Auroras are triggered in Earth’s atmosphere by the solar wind, a constant stream of charged particles wafting away from the sun. Credit: NASA

A Vision of Solar System Exploration

Last February, NASA’s Planetary Science Division hosted the Planetary Science Vision 2050 Workshop at the NASA headquarters in Washington D.C. for the purpose of developing a long-range vision of what planetary science might look like in the future. Furthermore, they wanted to identify potential science goals and new technologies that would support the next phase of Solar System exploration. At the workshop, Director James Green presented their proposal for how to develop a future inhabitable Mars environment for science and exploration. Green’s accompanying paper describes what led to the red planet’s current condition:

“Today, Mars is an arid and cold world with a very thin atmosphere that has significant frozen and underground water resources. The thin atmosphere both prevents liquid water from residing permanently on its surface and makes it difficult to land missions since it is not thick enough to completely facilitate a soft landing. In its past, under the influence of a significant greenhouse effect, Mars may have had a significant water ocean covering perhaps 30% of the northern hemisphere.

“When Mars lost its protective magnetosphere, three or more billion years ago, the solar wind was allowed to directly ravish its atmosphere. The lack of a magnetic field, its relatively small mass, and its atmospheric photochemistry, all would have contributed to the evaporation and loss of its surface liquid water over time.”

Green and this team propose launching an “artificial magnetosphere” into space space between Mars and the Sun, creating a replacement magnetic shield that could then allow the red planet to restore its atmosphere. The paper explains in further detail:

“The magnetic field will be increased until the resulting magnetotail of the artificial magnetosphere encompasses the entire planet [...]. The magnetic field direction could also maintain an orientation that keeps it parallel with the impinging solar wind interplanetary field thereby significantly reducing mass, momentum, and energy flow into the magnetosphere and thus also damping internal magnetospheric dynamics.

“This situation then eliminates many of the solar wind erosion processes that occur with the planet’s ionosphere and upper atmosphere allowing the Martian atmosphere to grow in pressure and temperature over time.”

The powerful, closed electric circuit can be seen in front of Mars as well as the deviation of the charged particles from the solar wind away from Mars. As a result, an atmosphere can form on Mars because of this artificial magnetic field. Credit: Jim Green/NASA

Terraforming the Martian Climate for Colonization

While the concept seems more like science fiction, the science behind it already exists, just on a smaller scale. The Planetary Science Division looks to existing miniature magnetosphere research, which seeks to protect astronauts and their spacecraft from cosmic radiation, for the technology they will need to pull off this planet transformation. The team believes that if they build it to a larger scale, it could shield an entire planet.

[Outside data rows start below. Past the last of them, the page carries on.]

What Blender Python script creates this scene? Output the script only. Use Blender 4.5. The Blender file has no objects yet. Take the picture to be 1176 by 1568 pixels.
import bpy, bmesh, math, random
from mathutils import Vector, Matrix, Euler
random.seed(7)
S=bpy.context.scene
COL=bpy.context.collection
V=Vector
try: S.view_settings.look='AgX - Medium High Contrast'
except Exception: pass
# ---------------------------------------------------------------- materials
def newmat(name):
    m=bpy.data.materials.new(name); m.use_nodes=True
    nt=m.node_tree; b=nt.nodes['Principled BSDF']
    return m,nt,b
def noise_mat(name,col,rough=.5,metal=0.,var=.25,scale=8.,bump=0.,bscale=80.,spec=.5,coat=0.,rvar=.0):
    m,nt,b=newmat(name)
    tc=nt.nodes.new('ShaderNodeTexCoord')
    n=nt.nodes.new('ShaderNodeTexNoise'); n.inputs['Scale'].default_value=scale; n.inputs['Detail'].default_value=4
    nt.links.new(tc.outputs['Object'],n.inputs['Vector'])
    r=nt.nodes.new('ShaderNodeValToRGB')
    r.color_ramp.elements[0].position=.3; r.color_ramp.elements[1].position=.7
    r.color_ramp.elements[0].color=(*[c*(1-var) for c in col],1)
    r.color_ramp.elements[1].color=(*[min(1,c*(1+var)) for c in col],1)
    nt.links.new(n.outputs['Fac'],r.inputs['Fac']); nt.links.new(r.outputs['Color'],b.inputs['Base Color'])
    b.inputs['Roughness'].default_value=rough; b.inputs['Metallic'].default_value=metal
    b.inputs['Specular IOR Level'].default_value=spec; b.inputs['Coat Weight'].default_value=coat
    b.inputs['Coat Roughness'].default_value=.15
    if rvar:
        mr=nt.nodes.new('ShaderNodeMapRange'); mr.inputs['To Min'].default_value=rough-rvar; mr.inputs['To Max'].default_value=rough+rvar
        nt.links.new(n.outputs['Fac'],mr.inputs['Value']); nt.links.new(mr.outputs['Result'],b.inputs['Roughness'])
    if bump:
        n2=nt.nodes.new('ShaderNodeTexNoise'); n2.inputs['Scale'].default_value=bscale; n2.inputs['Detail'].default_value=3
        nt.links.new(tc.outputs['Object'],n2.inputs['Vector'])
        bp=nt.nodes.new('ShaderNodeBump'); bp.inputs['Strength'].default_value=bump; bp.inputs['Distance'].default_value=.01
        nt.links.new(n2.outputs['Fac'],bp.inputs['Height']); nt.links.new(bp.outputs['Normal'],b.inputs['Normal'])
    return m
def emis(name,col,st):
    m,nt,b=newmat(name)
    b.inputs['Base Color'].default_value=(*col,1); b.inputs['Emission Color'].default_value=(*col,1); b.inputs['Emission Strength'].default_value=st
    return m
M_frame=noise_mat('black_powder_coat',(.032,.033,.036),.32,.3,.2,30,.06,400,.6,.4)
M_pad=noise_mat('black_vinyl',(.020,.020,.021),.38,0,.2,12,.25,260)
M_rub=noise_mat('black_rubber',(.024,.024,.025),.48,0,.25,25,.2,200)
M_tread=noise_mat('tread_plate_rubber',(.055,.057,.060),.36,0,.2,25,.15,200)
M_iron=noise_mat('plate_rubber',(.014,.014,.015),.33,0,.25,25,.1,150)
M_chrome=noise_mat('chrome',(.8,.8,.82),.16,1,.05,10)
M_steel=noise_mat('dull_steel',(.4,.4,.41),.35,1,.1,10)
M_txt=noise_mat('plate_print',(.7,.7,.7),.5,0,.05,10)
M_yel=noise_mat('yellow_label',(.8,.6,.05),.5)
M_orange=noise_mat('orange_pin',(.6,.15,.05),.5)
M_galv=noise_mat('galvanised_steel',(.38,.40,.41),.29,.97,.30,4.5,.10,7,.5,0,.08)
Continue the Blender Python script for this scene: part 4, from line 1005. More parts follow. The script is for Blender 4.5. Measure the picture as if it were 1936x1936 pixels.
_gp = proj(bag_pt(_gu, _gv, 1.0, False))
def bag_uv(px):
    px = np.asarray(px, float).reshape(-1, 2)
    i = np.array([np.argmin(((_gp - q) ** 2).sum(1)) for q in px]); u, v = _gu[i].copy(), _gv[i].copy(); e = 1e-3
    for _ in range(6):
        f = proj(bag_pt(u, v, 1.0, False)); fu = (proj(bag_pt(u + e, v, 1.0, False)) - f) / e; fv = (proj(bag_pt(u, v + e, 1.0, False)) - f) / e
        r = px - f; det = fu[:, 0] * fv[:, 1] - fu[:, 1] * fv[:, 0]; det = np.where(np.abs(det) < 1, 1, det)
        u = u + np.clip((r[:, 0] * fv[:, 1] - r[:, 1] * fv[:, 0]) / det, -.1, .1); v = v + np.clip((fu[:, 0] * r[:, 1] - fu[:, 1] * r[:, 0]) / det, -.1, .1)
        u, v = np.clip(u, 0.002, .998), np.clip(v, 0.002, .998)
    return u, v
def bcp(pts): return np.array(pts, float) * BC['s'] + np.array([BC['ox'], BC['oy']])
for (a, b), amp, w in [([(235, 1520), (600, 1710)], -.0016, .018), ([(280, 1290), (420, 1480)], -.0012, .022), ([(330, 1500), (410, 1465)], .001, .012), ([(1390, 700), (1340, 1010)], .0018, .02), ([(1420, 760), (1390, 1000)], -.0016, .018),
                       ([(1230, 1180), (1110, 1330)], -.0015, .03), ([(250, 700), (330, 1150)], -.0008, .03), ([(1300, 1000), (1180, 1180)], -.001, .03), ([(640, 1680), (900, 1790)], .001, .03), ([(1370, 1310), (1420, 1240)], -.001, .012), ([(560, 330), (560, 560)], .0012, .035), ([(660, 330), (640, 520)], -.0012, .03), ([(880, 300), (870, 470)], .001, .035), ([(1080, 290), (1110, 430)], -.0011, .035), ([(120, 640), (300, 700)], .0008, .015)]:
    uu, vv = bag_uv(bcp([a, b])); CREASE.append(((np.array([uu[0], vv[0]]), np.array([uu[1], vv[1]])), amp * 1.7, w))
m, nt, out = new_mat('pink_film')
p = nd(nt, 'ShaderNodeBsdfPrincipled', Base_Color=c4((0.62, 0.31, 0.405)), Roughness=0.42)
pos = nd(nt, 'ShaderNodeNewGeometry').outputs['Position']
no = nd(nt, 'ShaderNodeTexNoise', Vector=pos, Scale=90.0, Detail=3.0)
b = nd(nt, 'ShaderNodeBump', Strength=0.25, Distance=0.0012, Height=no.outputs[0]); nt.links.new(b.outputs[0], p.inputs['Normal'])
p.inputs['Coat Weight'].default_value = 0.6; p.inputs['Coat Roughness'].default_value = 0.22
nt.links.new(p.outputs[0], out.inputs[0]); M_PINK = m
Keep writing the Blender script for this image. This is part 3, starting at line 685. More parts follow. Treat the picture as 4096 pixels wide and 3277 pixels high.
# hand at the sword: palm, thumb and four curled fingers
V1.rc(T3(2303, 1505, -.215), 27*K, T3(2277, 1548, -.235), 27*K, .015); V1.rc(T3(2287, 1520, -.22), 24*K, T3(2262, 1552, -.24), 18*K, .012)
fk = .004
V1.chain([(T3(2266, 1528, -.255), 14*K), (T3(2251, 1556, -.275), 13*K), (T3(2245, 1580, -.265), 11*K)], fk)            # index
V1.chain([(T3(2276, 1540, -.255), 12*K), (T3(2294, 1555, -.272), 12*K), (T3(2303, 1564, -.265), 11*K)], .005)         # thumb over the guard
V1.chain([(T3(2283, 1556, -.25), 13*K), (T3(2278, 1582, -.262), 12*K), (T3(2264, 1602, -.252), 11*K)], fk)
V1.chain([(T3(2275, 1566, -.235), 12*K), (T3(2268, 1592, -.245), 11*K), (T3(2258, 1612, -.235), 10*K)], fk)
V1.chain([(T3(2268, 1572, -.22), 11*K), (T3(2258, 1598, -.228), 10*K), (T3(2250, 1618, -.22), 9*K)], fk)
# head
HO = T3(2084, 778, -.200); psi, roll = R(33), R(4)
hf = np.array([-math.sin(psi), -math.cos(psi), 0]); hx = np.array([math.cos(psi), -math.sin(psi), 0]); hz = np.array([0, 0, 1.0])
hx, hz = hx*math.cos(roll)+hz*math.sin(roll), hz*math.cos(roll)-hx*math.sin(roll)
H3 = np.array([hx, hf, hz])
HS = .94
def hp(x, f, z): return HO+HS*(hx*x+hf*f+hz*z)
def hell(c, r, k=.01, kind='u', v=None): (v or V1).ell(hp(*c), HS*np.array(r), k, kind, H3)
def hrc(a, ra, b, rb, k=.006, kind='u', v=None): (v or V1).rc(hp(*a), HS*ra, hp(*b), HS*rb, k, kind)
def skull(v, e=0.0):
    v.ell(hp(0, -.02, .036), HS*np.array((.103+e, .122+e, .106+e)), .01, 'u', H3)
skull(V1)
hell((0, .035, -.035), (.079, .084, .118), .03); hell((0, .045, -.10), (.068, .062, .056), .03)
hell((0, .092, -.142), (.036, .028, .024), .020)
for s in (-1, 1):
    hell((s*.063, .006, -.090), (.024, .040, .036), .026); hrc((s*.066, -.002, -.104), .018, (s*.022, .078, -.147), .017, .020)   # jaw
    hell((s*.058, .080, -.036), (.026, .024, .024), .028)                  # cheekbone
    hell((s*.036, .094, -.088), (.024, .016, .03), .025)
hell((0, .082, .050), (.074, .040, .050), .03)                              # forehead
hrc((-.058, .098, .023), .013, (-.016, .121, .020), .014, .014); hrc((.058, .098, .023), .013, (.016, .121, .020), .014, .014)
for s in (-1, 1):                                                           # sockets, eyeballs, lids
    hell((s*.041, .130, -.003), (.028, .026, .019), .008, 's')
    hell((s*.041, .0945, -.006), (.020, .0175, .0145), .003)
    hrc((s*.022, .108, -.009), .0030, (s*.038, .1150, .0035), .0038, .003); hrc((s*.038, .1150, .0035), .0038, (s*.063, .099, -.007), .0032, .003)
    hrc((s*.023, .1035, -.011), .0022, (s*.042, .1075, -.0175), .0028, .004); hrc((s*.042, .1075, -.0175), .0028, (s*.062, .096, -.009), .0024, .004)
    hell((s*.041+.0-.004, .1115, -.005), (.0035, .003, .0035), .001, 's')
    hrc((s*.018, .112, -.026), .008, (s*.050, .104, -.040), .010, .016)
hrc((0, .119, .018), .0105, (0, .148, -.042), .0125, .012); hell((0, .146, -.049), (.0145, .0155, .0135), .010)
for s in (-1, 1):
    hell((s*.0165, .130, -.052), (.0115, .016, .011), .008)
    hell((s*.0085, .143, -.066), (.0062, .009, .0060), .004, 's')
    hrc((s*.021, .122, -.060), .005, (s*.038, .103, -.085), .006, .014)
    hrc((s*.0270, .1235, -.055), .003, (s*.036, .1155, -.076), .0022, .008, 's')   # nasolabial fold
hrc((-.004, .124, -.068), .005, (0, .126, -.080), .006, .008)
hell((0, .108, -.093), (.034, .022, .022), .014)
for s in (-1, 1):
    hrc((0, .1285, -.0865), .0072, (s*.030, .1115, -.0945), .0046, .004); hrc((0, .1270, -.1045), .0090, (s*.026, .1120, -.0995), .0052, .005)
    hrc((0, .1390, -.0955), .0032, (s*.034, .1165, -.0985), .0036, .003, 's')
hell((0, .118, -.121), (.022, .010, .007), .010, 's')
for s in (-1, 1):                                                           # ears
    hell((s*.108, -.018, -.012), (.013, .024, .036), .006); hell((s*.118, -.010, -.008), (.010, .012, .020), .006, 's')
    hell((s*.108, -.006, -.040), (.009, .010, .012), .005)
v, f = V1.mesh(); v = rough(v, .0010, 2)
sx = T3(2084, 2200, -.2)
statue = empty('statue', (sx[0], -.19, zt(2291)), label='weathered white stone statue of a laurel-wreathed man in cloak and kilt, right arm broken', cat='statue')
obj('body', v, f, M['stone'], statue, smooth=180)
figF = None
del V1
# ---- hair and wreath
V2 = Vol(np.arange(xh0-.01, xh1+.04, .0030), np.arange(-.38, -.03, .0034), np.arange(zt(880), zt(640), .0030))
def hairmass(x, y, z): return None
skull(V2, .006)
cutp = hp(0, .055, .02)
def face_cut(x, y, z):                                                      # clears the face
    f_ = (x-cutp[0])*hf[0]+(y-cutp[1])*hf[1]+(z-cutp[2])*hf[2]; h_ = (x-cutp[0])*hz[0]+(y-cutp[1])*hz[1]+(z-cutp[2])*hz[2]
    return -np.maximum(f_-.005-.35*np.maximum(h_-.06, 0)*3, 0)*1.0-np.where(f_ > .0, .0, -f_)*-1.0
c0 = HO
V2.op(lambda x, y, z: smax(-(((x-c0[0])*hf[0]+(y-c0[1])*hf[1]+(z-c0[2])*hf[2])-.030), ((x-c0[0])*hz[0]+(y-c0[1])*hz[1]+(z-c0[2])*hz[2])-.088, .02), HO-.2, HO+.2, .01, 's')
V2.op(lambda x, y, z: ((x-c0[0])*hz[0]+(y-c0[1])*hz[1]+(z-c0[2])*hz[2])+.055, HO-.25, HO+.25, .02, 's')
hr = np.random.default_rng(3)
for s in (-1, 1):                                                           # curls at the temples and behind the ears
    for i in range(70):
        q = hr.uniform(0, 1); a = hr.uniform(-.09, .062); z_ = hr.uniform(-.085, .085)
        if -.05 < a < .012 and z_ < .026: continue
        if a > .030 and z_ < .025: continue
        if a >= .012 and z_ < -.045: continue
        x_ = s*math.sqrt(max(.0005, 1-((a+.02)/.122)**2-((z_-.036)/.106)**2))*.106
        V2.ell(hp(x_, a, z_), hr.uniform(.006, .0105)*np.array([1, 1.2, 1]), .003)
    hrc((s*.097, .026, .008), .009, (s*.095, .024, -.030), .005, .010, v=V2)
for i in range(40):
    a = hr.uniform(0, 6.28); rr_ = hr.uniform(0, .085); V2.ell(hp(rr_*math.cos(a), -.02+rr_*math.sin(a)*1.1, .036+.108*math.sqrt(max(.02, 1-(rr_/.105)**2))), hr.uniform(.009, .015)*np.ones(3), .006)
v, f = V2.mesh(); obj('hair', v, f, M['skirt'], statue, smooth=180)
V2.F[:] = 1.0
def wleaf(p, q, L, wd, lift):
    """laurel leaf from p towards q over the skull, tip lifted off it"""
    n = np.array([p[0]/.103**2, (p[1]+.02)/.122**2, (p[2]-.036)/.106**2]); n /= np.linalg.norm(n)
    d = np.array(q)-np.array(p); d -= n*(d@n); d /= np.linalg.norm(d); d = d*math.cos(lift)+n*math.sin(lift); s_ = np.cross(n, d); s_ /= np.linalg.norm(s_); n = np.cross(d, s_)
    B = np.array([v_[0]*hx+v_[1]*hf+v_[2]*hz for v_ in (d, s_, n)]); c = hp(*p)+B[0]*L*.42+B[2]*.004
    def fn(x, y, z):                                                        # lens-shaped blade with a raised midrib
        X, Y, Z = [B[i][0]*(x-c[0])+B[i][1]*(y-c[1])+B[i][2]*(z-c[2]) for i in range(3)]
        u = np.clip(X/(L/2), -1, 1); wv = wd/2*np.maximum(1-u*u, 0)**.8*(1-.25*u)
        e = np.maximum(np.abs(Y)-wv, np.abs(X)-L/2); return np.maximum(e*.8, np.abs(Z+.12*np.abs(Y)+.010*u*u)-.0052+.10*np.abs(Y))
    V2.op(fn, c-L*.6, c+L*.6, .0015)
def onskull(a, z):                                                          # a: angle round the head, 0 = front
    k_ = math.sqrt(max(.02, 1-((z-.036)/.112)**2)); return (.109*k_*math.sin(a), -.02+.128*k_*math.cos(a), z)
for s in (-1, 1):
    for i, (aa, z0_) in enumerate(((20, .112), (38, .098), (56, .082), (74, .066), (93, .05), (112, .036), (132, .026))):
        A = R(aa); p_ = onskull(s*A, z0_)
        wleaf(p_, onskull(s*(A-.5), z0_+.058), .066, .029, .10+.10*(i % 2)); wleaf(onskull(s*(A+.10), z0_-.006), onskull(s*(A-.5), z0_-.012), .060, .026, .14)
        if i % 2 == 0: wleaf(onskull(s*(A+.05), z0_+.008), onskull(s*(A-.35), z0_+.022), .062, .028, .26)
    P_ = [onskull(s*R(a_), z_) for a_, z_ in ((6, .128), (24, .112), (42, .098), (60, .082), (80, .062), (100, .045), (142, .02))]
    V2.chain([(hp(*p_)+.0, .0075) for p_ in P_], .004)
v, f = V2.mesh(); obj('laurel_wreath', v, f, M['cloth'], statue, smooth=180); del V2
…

“It may be feasible that we can get up to these higher field strengths that are necessary to provide that shielding,” said Green in his presentation. “We need to be able then to also modify that direction of the magnetic field so that it always pushes the solar wind away.”

Green projects that Mars could regain as much as half the atmospheric pressure of Earth’s in a matter of years, leading to a rise in temperature - enough to melt the carbon dioxide ice of the northern polar cap. The released carbon in the atmosphere will trap heat, just as it does on Earth, triggering a greenhouse effect that could melt Mars’ water ice. This would essentially terraform the Martian environment into a habitable climate for future generations of human colonists. Once more, the red planet could have coursing rivers and oceans.

“This is not terraforming as you may think of it where we actually artificially change the climate, but we let nature do it, and we do that based on the physics we know today, Green said. “If this can be achieved in a lifetime, the colonization of Mars could not be far away.”